Almost never. The only legitimate case: extremely high-power TX (> 10 W) sharing a PCB with a very sensitive receiver (< -100 dBm). The TX return current (amps) flowing through the shared ground creates a voltage drop that can desensitize the receiver. In this case: separate analog and digital ground regions connected at a single star point. But: all signal routing between regions must go through the star point. This is complex to design. For ALL other cases: use a solid, unified ground. The natural return current containment on a solid ground provides adequate isolation for most mixed-signal designs.

What about star grounding?

Star grounding (all ground connections radiate from a single point) is an audio/low-frequency technique. At RF: star grounding is impractical because the long ground traces (from each circuit to the star point) have high inductance at RF. The ground impedance becomes significant (ohms) at just 10 MHz. For RF PCBs: use a ground plane (distributed ground), not star wiring. The ground plane provides a low-inductance ground return at all frequencies. Star grounding is only used for: bench-level interconnection of separate instruments (to avoid ground loops between equipment), and some precision DC measurement setups.

Do I need a guard ring around sensitive RF traces?
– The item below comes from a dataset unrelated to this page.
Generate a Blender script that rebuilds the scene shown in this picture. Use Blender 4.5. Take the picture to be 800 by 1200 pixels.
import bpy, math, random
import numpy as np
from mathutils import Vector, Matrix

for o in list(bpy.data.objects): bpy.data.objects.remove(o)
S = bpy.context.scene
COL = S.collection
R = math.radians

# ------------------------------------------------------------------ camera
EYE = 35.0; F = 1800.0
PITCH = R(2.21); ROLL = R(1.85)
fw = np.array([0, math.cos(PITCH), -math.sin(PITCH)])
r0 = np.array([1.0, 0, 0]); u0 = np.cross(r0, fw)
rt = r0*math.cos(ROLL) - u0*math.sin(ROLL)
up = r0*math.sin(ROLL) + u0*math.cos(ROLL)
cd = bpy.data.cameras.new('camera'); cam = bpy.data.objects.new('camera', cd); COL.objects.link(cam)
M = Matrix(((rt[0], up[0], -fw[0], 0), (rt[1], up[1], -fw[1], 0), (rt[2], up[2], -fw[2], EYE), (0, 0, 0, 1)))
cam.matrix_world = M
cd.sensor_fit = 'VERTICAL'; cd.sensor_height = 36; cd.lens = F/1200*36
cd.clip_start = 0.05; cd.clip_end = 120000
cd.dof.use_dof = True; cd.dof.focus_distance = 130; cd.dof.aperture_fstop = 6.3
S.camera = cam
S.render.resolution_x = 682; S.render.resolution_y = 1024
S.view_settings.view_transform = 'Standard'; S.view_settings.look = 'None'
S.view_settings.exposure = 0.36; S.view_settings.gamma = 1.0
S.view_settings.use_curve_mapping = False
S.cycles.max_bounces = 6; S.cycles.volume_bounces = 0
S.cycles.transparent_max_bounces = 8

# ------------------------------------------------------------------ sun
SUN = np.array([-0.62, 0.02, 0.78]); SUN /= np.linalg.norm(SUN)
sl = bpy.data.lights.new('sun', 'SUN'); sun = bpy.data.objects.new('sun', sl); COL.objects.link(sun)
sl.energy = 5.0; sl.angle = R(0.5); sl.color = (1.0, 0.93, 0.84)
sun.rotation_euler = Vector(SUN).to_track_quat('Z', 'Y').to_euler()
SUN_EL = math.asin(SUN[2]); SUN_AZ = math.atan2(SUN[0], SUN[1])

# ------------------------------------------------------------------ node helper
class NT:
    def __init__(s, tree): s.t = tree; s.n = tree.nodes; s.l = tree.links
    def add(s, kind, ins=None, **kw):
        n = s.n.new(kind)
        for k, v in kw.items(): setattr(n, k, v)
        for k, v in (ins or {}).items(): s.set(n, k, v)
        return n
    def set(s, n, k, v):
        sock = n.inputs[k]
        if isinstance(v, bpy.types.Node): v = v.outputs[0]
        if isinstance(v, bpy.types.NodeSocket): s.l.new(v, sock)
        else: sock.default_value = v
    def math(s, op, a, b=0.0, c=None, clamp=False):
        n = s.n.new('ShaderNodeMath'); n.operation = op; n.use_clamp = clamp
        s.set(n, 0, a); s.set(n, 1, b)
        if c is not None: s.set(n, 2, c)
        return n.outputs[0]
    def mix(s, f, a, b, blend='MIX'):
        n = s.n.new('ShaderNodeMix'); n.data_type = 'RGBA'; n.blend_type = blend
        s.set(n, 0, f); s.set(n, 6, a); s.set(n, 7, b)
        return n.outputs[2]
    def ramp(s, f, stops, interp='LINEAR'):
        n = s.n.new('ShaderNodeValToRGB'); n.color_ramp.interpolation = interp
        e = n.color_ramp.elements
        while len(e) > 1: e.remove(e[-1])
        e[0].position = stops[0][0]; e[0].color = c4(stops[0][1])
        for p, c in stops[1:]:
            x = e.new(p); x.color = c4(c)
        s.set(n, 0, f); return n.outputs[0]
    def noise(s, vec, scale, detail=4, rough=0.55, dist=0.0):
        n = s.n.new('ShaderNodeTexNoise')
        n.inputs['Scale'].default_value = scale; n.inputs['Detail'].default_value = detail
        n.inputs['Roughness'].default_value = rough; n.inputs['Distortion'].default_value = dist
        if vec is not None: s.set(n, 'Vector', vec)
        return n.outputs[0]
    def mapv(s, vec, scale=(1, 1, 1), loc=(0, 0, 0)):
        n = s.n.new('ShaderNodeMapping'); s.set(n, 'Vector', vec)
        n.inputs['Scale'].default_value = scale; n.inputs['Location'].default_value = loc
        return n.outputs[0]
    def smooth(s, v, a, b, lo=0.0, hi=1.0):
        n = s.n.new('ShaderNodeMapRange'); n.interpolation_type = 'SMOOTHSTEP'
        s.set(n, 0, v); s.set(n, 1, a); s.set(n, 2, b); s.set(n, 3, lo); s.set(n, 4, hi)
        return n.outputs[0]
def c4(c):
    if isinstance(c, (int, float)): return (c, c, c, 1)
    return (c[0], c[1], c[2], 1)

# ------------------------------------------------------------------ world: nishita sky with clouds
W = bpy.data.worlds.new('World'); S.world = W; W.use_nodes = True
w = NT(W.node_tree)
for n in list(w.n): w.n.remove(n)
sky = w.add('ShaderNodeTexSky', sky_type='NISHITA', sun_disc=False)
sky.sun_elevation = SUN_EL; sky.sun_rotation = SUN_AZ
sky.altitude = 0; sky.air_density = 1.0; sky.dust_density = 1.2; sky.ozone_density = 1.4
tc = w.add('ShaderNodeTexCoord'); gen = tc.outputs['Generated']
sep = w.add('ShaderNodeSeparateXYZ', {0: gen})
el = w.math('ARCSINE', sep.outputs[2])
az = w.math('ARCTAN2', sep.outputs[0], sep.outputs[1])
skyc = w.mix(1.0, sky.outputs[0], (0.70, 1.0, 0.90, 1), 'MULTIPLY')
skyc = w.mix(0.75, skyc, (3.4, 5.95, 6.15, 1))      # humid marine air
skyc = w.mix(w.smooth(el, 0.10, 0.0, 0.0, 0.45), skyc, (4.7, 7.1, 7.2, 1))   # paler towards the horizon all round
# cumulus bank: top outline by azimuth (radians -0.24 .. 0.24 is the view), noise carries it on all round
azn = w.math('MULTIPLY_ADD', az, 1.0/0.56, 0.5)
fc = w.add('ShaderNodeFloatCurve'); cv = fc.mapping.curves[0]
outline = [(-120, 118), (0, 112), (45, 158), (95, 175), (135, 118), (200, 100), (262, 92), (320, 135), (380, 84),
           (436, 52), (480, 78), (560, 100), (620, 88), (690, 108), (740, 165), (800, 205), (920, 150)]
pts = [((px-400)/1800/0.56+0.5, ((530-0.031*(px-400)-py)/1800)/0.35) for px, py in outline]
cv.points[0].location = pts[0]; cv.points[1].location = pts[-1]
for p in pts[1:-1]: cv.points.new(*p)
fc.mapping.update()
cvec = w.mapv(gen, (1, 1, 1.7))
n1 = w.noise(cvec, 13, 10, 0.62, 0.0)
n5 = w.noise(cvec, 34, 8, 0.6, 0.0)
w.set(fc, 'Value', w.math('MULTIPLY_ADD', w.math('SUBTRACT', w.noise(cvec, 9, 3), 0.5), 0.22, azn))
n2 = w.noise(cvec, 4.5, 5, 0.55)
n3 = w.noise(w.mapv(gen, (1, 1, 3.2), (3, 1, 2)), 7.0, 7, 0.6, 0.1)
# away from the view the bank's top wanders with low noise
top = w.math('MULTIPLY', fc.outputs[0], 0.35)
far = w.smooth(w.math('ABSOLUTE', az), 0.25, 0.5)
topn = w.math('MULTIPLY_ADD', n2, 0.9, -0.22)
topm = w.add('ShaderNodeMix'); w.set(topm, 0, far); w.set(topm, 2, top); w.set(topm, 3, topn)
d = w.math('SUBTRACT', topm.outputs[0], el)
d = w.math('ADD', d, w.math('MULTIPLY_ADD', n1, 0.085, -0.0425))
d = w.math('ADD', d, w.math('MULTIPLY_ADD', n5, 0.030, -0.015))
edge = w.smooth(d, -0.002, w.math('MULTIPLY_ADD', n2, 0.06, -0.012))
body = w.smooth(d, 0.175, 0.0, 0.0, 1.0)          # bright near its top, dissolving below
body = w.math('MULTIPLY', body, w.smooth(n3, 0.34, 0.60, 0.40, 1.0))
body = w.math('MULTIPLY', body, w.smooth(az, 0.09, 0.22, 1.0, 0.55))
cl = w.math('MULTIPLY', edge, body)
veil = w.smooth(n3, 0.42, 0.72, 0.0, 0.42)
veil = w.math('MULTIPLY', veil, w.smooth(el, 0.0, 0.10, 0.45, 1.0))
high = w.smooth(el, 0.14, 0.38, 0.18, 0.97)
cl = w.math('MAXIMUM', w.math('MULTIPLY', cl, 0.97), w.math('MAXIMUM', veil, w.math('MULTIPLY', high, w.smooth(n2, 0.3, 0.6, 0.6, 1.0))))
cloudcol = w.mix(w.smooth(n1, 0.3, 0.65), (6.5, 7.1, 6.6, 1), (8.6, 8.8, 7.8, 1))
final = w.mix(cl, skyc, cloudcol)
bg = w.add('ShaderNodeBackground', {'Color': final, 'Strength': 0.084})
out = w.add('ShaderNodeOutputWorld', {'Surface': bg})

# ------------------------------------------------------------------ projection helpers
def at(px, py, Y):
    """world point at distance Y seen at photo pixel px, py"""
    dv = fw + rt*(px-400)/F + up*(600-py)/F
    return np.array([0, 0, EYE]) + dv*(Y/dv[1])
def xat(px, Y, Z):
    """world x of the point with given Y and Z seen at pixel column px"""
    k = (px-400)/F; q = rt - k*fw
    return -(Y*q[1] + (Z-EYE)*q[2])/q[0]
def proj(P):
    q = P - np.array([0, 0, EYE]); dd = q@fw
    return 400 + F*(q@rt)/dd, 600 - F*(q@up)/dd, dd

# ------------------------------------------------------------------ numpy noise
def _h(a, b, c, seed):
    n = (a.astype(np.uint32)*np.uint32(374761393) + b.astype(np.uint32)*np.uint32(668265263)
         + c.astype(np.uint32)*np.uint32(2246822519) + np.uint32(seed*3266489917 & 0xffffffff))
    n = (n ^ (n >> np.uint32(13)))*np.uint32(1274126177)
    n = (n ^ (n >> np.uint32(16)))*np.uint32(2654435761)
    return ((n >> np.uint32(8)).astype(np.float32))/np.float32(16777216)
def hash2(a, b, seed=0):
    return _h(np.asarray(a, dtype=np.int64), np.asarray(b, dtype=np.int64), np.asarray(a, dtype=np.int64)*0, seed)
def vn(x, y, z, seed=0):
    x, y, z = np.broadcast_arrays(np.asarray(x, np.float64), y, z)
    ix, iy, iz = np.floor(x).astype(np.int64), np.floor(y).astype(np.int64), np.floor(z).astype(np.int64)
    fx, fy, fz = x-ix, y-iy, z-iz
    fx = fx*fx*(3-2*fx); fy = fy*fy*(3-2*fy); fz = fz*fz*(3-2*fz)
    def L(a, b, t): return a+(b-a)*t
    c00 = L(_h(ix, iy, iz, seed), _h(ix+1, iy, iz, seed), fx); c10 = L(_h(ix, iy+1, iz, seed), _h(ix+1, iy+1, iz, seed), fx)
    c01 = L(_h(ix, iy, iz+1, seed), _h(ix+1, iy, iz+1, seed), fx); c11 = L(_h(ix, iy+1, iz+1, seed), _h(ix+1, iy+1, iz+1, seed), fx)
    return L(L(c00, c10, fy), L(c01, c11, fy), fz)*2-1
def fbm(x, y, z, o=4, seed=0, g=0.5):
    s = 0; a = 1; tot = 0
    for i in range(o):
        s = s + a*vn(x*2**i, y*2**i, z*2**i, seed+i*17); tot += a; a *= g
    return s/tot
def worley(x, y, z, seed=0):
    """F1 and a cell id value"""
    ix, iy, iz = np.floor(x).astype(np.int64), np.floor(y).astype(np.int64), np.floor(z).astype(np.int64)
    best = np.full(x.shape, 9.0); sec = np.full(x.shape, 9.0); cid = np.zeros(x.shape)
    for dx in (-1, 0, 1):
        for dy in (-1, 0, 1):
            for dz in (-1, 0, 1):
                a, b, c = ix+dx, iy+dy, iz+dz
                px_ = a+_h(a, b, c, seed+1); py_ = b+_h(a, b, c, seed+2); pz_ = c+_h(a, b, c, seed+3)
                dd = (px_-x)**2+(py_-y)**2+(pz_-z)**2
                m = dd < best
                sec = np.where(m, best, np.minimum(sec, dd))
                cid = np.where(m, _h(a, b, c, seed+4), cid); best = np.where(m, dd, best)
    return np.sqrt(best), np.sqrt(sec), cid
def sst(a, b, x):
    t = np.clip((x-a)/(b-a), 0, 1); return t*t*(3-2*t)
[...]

A guard ring is a grounded copper pour or ring around a sensitive trace or component connected to the ground plane with vias. Benefits: reduces the electric field coupling from nearby aggressors by providing a grounded shield. Improves the effective isolation by 10-20 dB for microstrip traces. Provides a controlled impedance environment for the trace (coplanar waveguide structure). When to use: around VCO traces and components, around LNA input traces, around crystal oscillator traces, and around any high-impedance trace (bias lines, DC control lines that carry sensitive analog information). The guard ring vias should be spaced < lambda/20 at the highest frequency of concern to prevent the ring from acting as a slot antenna.